According to Whitehouse’s office, the new legislation “would require presidentially appointed executive branch officials to disclose whether they have solicited donations for or contributed funds to political action committees (PACs), political nonprofits, and industry trade associations.”

Sen. Tom Udall (D-N.M.) said he hopes the Republicans move toward “full disclosure” rules in the political process.

“There’s so much of this dark money and it’s growing every year, and we want to make sure that there’s full disclosure so the people know who individuals are acting on behalf of,” he said. “Transparency and sunlight really make a difference.”

In a press release about the proposed legislation, Whitehouse’s office argued that the bill would “prevent potentially serious conflicts of interest for cabinet secretaries and other top executive branch officials who may be charged with regulating the very donors who propelled their political careers.”

Rep. Ted Deutch (D-Fla.) introduced the House version of the Conflicts from Political Fundraising Act.

“The level of big money political activity by Trump cabinet nominees was outrageous, but somehow we weren’t allowed to see exactly who they were working for and how much money they were flooding our elections with,” Deutch said. “We need these disclosures to ensure that agency heads and others won’t put their political connections above the interests of the American people.”

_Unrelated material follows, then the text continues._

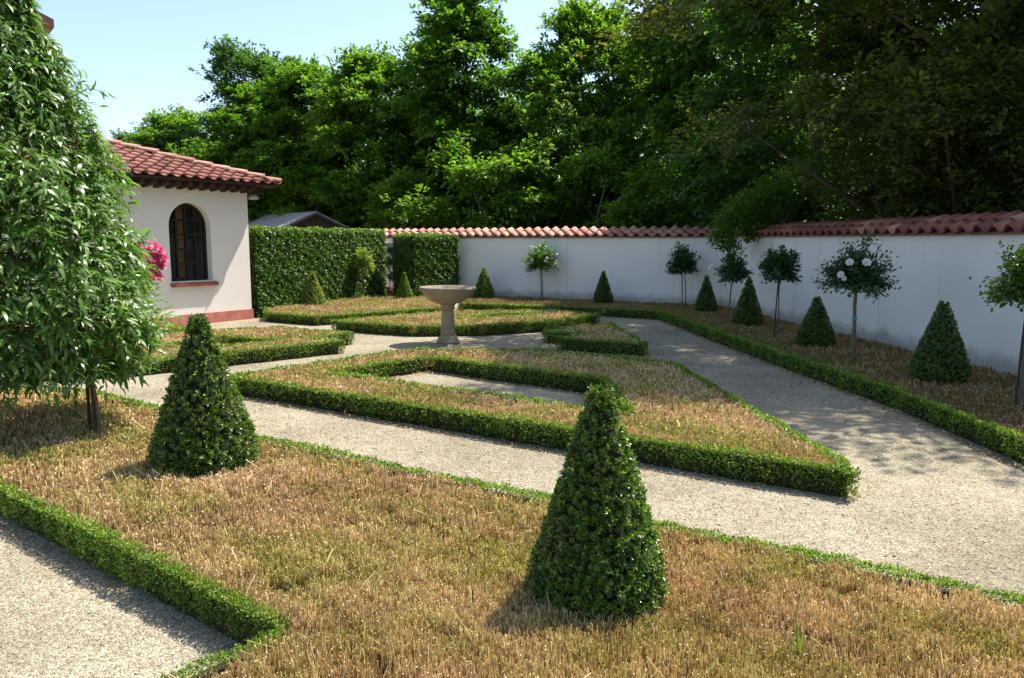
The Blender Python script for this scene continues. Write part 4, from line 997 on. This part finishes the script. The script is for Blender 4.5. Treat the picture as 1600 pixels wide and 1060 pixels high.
TREES = {
    'a': tree_meshes(101, 11.5, 4.5, 310, 12, 26, .205, M['tree_a']),
    'b': tree_meshes(102, 11.0, 4.3, 310, 12, 26, .205, M['tree_b'], envp=(.45, .55)),
    'c': tree_meshes(103, 14.0, 4.2, 360, 12, 36, .113, M['tree_c'], zb=2.0, envp=(.6, .4)),
    'd': tree_meshes(104, 12.5, 4.1, 230, 12, 26, .19, M['tree_d'], envp=(.6, .4)),
    'o': tree_meshes(106, 4.8, 2.2, 80, 12, 34, .085, M['tree_c'], zb=.3, envp=(.75, .25)),
    's': tree_meshes(105, 4.6, 2.3, 60, 12, 26, .15, M['tree_b'], zb=.3, envp=(.75, .25)),
}
def tree(kind, x, y, s, rz, label, sz=None, cat='tree', name='broadleaf_tree'):
    root = empty(name, (x, y, -.05), rz, label=label, category=cat, group='trees of the wood beyond the walls'); root.scale = (s, s, sz or s)
    cr, tk = TREES[kind]
    link(bpy.data.objects.new('crown', cr), root, kind='stuff'); link(bpy.data.objects.new('trunk', tk), root)
tree('c', 8.6, 14.9, 1.05, .3, 'tall olive-brown shaded tree filling the upper right beyond the side wall')
tree('c', 11.9, 12.0, .92, 2.4, 'olive-brown tree at the right picture edge, sky glinting through it')
tree('c', 13.8, 19.5, 1.12, 4.0, 'tallest olive tree, standing behind the others at far right')
tree('d', 8.6, 22.4, 1.06, 1.2, 'dark blue-green tree behind the inner corner of the white walls')
tree('a', 7.7, 29.0, .88, 2.2, 'tall deep green tree right of the gap in the skyline, above the wall corner', sz=1.1)
tree('b', 3.0, 32.5, .84, .5, 'fresh green tree with lit branch tips, behind the lone cone on the back wall', sz=.99)
tree('a', -2.0, 33.6, .90, 3.6, 'highest tree in the middle of the skyline, straight above the stone basin', sz=1.04)
tree('b', -6.2, 35.0, .86, 5.0, 'green tree behind the detached hedge block', sz=.87)
tree('a', -9.6, 36.5, .84, 1.0, 'green tree rising behind the wooden shed')
tree('b', -11.9, 38.5, .80, 2.0, 'lighter green tree left of the shed, above the house eave')
tree('d', -13.0, 40.0, .84, 3.0, 'loose-crowned tree standing out at the left end of the skyline', sz=.89)
tree('b', -18.0, 43.0, .78, 4.3, 'lower green tree above the house roof ridge', sz=.76)
tree('d', -27.0, 58.0, .95, .7, 'distant bluish tree above the roof at left', sz=.78)
tree('d', -32.5, 62.0, .7, 2.7, 'farthest small tree just showing over the house roof', sz=.68)
tree('s', -4.0, 31.5, 1.0, .2, 'leafy young tree reaching just over the back wall behind the hedge block', name='young_tree')
tree('s', -1.2, 29.2, 1.2, 1.4, 'light green young tree leaning over the back wall right of the basin', name='young_tree')
tree('s', 3.4, 28.0, 1.1, 2.6, 'young tree behind the back wall near the shaded standard rose', name='young_tree')
tree('s', -8.6, 34.2, .95, 4.0, 'young tree right beside the shed gable', name='young_tree')
tree('o', 8.4, 16.4, 1.0, 1.0, 'olive bushy tree just above the dark red tiles beyond the compact standard rose', name='young_tree')
tree('o', 8.9, 12.7, .95, 2.4, 'olive bushy tree above the dark red tiles beyond the wide white-flowered rose', name='young_tree')
tree('o', 9.4, 9.9, .85, 4.1, 'olive bushy tree above the tiles at the right picture edge', name='young_tree')
# overhanging bough at the wall corner
def bough():
    root = empty('overhanging_shrub', (6.4, 17.4, 0), 0, label='leafy bough hanging over the wall at the inner corner, above a standard rose', category='shrub')
    g = rng; pts = [(0, 0, 0), (-.1, 0, 1.2), (-.5, -.1, 2.1), (-1.1, -.2, 2.35), (-1.75, -.3, 1.95)]
    V, F = tube(pts, [.05, .045, .035, .02, .006], 7); nobj('branch', V, F, M['bark'], root, smooth=True)
    P_, A_ = [], []
    for (x, y, z, r, k) in ((.1, 0, 3.1, .6, 900), (-.5, 0, 2.75, .55, 900), (-.9, -.15, 2.6, .5, 900), (-1.3, -.2, 2.35, .46, 900), (-1.65, -.25, 2.1, .40, 800), (-1.85, -.3, 1.78, .30, 420), (-1.6, -.25, 1.6, .22, 260), (-.85, -.1, 2.1, .28, 300), (-1.2, -.2, 1.85, .22, 200)):
        q = np.array([x, y, z]) + rv(k) * (r * g.random(k) ** .45)[:, None]; P_.append(q)
    P = np.concatenate(P_); n = len(P)
    V, F = scatter(OVAL, P, rv(n) + np.array([-.4, -.2, -.35]), rv(n) * .7 + np.array([0, 0, 1.]), .075 * g.uniform(.7, 1.3, n), .048)
    nobj('foliage', V, F, M['tree_a'], root, tint=np.repeat(g.beta(2, 2.2, n), 6), kind='stuff')
bough()
# deep wood behind the first rows reads as one mass
g = np.random.default_rng(9); n = 80000
k = 700; cxs = g.uniform(-14, 26, k); cys = 37.0 - .42 * np.minimum(cxs, 12) + g.uniform(1.5, 8.5, k); czs = g.uniform(.3, 9.0, k) * np.where(cxs > 6, 1.2, np.where(cxs < -8, .74, 1.02))
i = g.integers(0, k, n); P = np.stack([cxs[i], cys[i], czs[i]], 1) + g.normal(0, .75, (n, 3)) * np.array([1.2, 1.2, .7]); P[:, 2] = np.maximum(P[:, 2], .1)
V, F = scatter(DIAMOND, P, unit(g.normal(size=(n, 3))) + np.array([0, 0, -.2]), unit(g.normal(size=(n, 3))) * .8 + np.array([0, 0, .8]), (.30) * g.uniform(.7, 1.3, n), .20)
nobj('woodland', V, F, M['tree_a'], None, tint=np.repeat(g.beta(2, 2.4, n), 4), kind='stuff', label='deep green wood filling the gaps behind the nearer trees', category='woodland')

# ------------------------------------------------------------------ small things in the foreground
def grass(loc, label, blades, seed, h=.2):
    g = np.random.default_rng(seed); root = empty('grass_tuft', loc, 0, label=label, category='grass', group='green grass tufts in the dead bed')
    for k in range(blades):
        a = g.uniform(0, 6.283); b = g.uniform(.02, .09); hh = h * g.uniform(.6, 1.1); w_ = .0045
        sx, sy = -math.sin(a) * w_, math.cos(a) * w_; V = []
        for q in (0, .35, .7, 1):
            x, y, z = math.cos(a) * b * q ** 2, math.sin(a) * b * q ** 2, hh * (q - .12 * q ** 3); s = (1 - q) ** .6 * 1.4
            V += [(x - sx * s, y - sy * s, z), (x + sx * s, y + sy * s, z + .001)]
        F = [(0, 1, 3, 2), (2, 3, 5, 4), (4, 5, 7, 6)]
        nobj('blade', np.array(V), np.array(F), M['sprout'], root, tint=np.full(8, .1 + .5 * g.random()))
grass((1.07, 2.74, .06), 'tall bright grass blades sticking up right of the nearest cone', 7, 1, .34)
grass((.62, 2.72, .08), 'short grass tuft at the foot of the nearest cone', 6, 2, .17)
grass((1.55, 2.60, .07), 'low grass tuft in the right corner of the foreground bed', 6, 3, .16)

PJM asked Whitehouse and Deutch if they think individuals who have made a set amount of political donations should be disqualified from serving in high-level positions in the federal government.

“Look, the question you asked raises the fundamental question of where we are in a post-Citizens United world and the goal all of us share is getting big money out of politics,” Deutch replied.

“In a perfect world, cabinet positions wouldn’t be for sale to billionaire campaign donors, but even in an imperfect world the public should at least know what connections cabinet officials have to big special interests,” Whitehouse responded.

Whitehouse said there’s a separate question that should be asked of the current administration.

“A separate question is why Trump is choosing billionaires and what private understandings might have been reached with them about continued support should he run for re-election?” he said.